Lich also had a staff of power. First round barbarian Rips the staff from his hand and breaks it. All the enemies die from the energy blast, but the “take half damage while raging” barb makes it through.
 

That would be our Sunday night PF campaign that wrapped up back in Nov.

I ran Reign of Winter from Jan.8th '17 - Nov.11th of '18.
One year earlier than that, I was playing in that campaign, and the final boss died in a similarly expedient manner.

In this case, it was as a side-effect of the GM's many house rules. The particular house rule was a hold-over from 1E, and it may have been a house rule back then, but it's hard to convince some people to ever change. In any case, the rule was that if you failed to overcome Spell Resistance, you had to use a different spell before you got a chance to try again; using the same spell against the same target would always yield the same result.

In an earlier session, the party was granted a boon from a powerful fey, which included a list of potential short-term benefits. One of those possibilities was, IIRC, a bonus of +20 to any d20 roll.

As soon as the fight started, and we survived their initial volley, my character immediately reached over to cast Harm on the Big Bad. Using the boon on that SR check, I was able to make my Harm spell affect her, and three rounds of sustained Harm was enough to end the fight.
 

Blue

Ravenous Bugblatter Beast of Traal
I tell my players - when I design encounters, I try to kill you. They aren't meant to be fair. But at the table I'm your biggest cheerleader. I want to see the characters win. It means I usually say yes to their crazier plans - though yes usually means "sure that's possible. give it a try and we'll see what the dice tell us".

I've had plenty of tough encounters go to easy. Often ignoring some of the weak points of D&D - solo encounters are easy. Encounters where they can nova everything are easy.

I'm not saying you were wrong in letting them teleport in fresh and surprise attack - you need to support player agency. Doesn't mean they don't have some defenses living in a magical world, but still, sometimes that's just how it goes. Let them be clever and get their win - they earned it.
 

Dannyalcatraz

Schmoderator
Staff member
Supporter
Been on the other side of blowing up a DM’s plan- again, due to dice. In fact, it was 2 times, in two different adventures ...with the same PC.

It was a Human Ftr/Cleric of Tyr in a high-level AD&D campaign. She had 2 weapons, both quite powerful: a Mace of Disruption and a Vorpal sword.
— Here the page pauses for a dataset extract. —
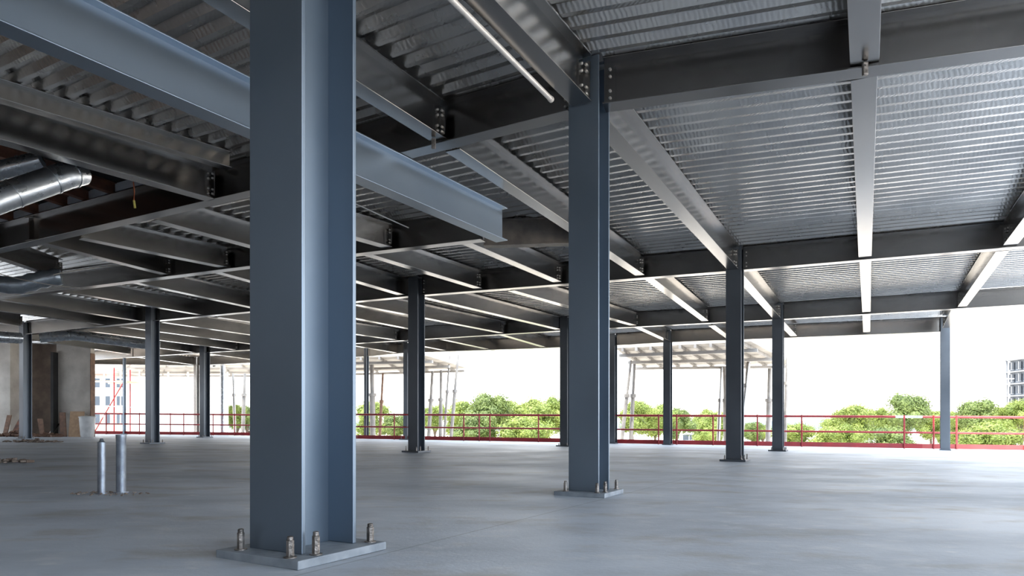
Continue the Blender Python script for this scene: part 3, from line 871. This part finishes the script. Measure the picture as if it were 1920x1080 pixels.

She used the Vorpal sword to behead one of the two BBEGs the party faced...on round 2. This panicked his partner in evil, who then kept making baaaaad decisions as the rest of the party took him down.

The second time involved a highly improbable die rolling sequence. On an evil demiplane, the party encountered a Lich and his Death Knight attendants, and combat ensued. My Cleric drew the Mace...nat 20.

Because of the nature of the plane, there was only a 1-in-20 chance the Mace’s special powers would function. I rolled, and succeeded.

Because of his nature, there was only a small 1-in-20 chance the Mace’s special powers would affect the Lich in particular. I rolled, and succeeded. The Lich was annihilated in one shot.

I asked the DM what the odds were that her patron Tyr would notice this feat across time and space. His response: “1%.” The d100 roll came up with a 1.

I asked the DM what the odds were that her patron Tyr would personally reward her. His response: “1%.” The d100 roll came up with a 1.

Exasperated, the DM proposed a few personal rewards Tyr might bestow in her. I suggested one might be +1 level of Fighter (which would raise her Att/rd from 3/2 to 2/1). His response: “Sure, 1% chance of that happening.” The d100 roll came up with a 1. My DM groaned.

In a shaft of light, Tyr popped into the demiplane- time stopping the combat- laid his hand upon her head in blessing, then disappeared.

That extra full attack per round really came in handy.